-- start GIVEN DATA --

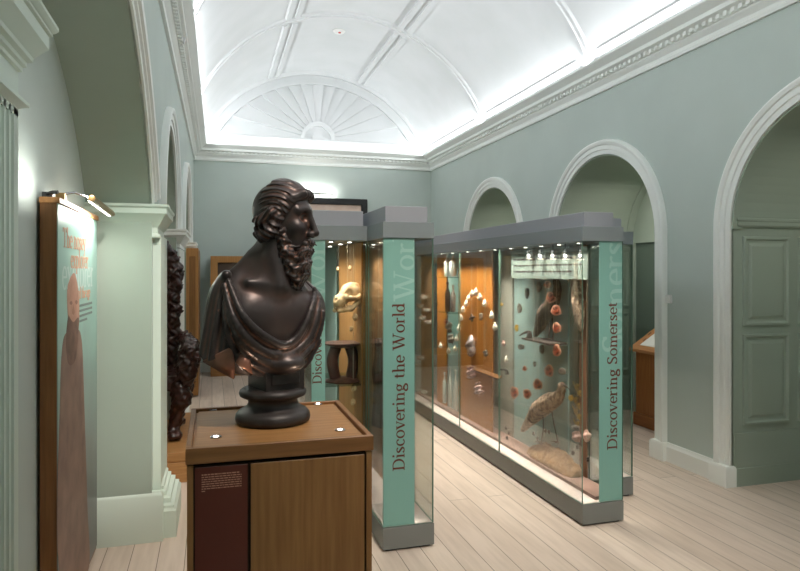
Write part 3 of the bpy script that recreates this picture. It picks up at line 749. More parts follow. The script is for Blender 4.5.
# ================================================================== OTHER FURNITURE
# carved throne on its platform
root = empty('platform', (-.5, 5.8, 0), 'low two-step oak platform under the dark carved chair', 'platform')
part(MB().bbox(-1.35, .12, 5.13, 6.62, 0, .15, .004), 'lower_step', M['oakx'], root); part(MB().bbox(-1.35, .1, 5.15, 6.60, .15, .225, .004), 'upper_step', M['oakx'], root)
PT = .225
root = empty('carved_chair', (-.5, 5.9, PT), 'dark carved wooden throne with scrolled crest, on the low oak platform', 'chair')
def gn(x, y, z, f=40, a=.012): return a * (np.sin(x * f + 1.3 * np.sin(z * f * .7)) * np.sin(y * f * 1.1 + .7) * np.sin(z * f + 1.1 * np.sin(y * f * .6)) + .6 * np.sin(x * f * .47 + 2 * np.sin(z * f * .31)) * np.sin(z * f * .53 + 1.7 * np.sin(x * f * .4 + y * 9)))
def chairpart(name, fn, b0, b1, res=.009):
    lx = Vector((-.5, 5.9, PT))
    return sdf_obj(name, fn, b0, b1, res, M['mahog'], root, lambda v: v - np.array(lx))
def back(x, y, z):
    d = None
    for s in (1, -1):
        q = [(-.5 + s * .165, 6.1, .75), (-.5 + s * .165, 6.12, 1.2), (-.5 + s * .19, 6.14, 1.58), (-.5 + s * .17, 6.14, 1.70)]
        c = chain(x, y, z, q, [.05, .045, .055, .05], .03); d = c if d is None else np.minimum(d, c)
        q = spline([(-.5 + s * .19, 6.14, 1.60), (-.5 + s * .15, 6.14, 1.74), (-.5 + s * .08, 6.14, 1.85), (-.5 - s * .02, 6.14, 1.92)], 5)
        d = smin(d, chain(x, y, z, q, [.045] * (len(q) - 1) + [.03], .02), .03)
        for k in range(7):
            d = smin(d, ell(x, y, z, (-.5 + s * (.175 + .025 * (k % 2)), 6.1, .95 + .105 * k), (.045, .04, .05)), .02)
    d = np.minimum(d, np.maximum(np.maximum(abs(x + .5) - .14, abs(y - 6.13) - .02), np.maximum(.7 - z, z - 1.72)))
    return d + gn(x, y, z, 75, .014)
chairpart('backrest', back, (-.86, 6.0, .65), (-.14, 6.25, 1.98))
def seatf(x, y, z):
    return np.maximum(np.maximum(abs(x + .5) - .29, abs(y - 5.85) - .3), abs(z - .69) - .05) - .015 + gn(x, y, z, 60, .008)
chairpart('seat', seatf, (-.85, 5.5, .58), (-.15, 6.2, .80), .012)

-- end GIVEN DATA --

WHAT THE EXERCISE ASKS → Your task is to reproduce all of the material exactly. The pictures stay out.

COMPLETE RESPONSE →
Write part 3 of the bpy script that recreates this picture. It picks up at line 749. More parts follow. The script is for Blender 4.5.
# ================================================================== OTHER FURNITURE
# carved throne on its platform
root = empty('platform', (-.5, 5.8, 0), 'low two-step oak platform under the dark carved chair', 'platform')
part(MB().bbox(-1.35, .12, 5.13, 6.62, 0, .15, .004), 'lower_step', M['oakx'], root); part(MB().bbox(-1.35, .1, 5.15, 6.60, .15, .225, .004), 'upper_step', M['oakx'], root)
PT = .225
root = empty('carved_chair', (-.5, 5.9, PT), 'dark carved wooden throne with scrolled crest, on the low oak platform', 'chair')
def gn(x, y, z, f=40, a=.012): return a * (np.sin(x * f + 1.3 * np.sin(z * f * .7)) * np.sin(y * f * 1.1 + .7) * np.sin(z * f + 1.1 * np.sin(y * f * .6)) + .6 * np.sin(x * f * .47 + 2 * np.sin(z * f * .31)) * np.sin(z * f * .53 + 1.7 * np.sin(x * f * .4 + y * 9)))
def chairpart(name, fn, b0, b1, res=.009):
    lx = Vector((-.5, 5.9, PT))
    return sdf_obj(name, fn, b0, b1, res, M['mahog'], root, lambda v: v - np.array(lx))
def back(x, y, z):
    d = None
    for s in (1, -1):
        q = [(-.5 + s * .165, 6.1, .75), (-.5 + s * .165, 6.12, 1.2), (-.5 + s * .19, 6.14, 1.58), (-.5 + s * .17, 6.14, 1.70)]
        c = chain(x, y, z, q, [.05, .045, .055, .05], .03); d = c if d is None else np.minimum(d, c)
        q = spline([(-.5 + s * .19, 6.14, 1.60), (-.5 + s * .15, 6.14, 1.74), (-.5 + s * .08, 6.14, 1.85), (-.5 - s * .02, 6.14, 1.92)], 5)
        d = smin(d, chain(x, y, z, q, [.045] * (len(q) - 1) + [.03], .02), .03)
        for k in range(7):
            d = smin(d, ell(x, y, z, (-.5 + s * (.175 + .025 * (k % 2)), 6.1, .95 + .105 * k), (.045, .04, .05)), .02)
    d = np.minimum(d, np.maximum(np.maximum(abs(x + .5) - .14, abs(y - 6.13) - .02), np.maximum(.7 - z, z - 1.72)))
    return d + gn(x, y, z, 75, .014)
chairpart('backrest', back, (-.86, 6.0, .65), (-.14, 6.25, 1.98))
def seatf(x, y, z):
    return np.maximum(np.maximum(abs(x + .5) - .29, abs(y - 5.85) - .3), abs(z - .69) - .05) - .015 + gn(x, y, z, 60, .008)
chairpart('seat', seatf, (-.85, 5.5, .58), (-.15, 6.2, .80), .012)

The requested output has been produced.